The letter was signed by groups including Greenpeace, the National Education Association, VoteVets, Americans United for Change, 350.org and more. They called on Congress to eventually eliminate the following tax breaks: intangible drilling cost deductions, percentage depletion deduction, deduction for tertiary injectants, exception from passive loss limitations for oil and gas, amortization of geological and geophysical expenditures for independent producers, domestic manufacturing tax credit and marginal oil well incentives.

“We could send 166,000 kids to college every year with the $4 billion that is instead squandered on Big Oil,” Brad Woodhouse, President of Americans United for Change, explained.

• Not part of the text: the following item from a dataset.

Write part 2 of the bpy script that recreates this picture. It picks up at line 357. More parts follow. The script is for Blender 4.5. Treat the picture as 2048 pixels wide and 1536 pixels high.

“Oil companies receive billions in tax breaks, despite being among the world’s largest and most profitable corporations,” the groups wrote. “For too long, America has subsidized the oil industry’s bottom line at middle class Americans’ expense.”

“If we are phasing out tax credits for clean energy—something I oppose—then why are we still committing to permanently support the fossil fuel industries with tax preferences they don’t need?” said Senator Brian Schatz, a Democrat from Hawaii who sponsored that bill. “It is based on the very simple idea that there should be a level playing field for fossil fuels and clean energy.”

The campaign is complemented by the student-led campaign, #4billion4us, targeting the House of Representatives. Celebrities including Leonardo DiCaprio, Keegan-Michael Key and Robert F. Kennedy, Jr., have signed on in support of the campaign.

“Members of Congress have been a very lucrative investment for the oil industry,” said Stephen Kretzmann, the Executive Director of Oil Change USA. “For every $1 they put in in campaign contributions, they get back more than $188 in subsidies, even using these very conservative [Joint Committee on Taxation] subsidy figures.”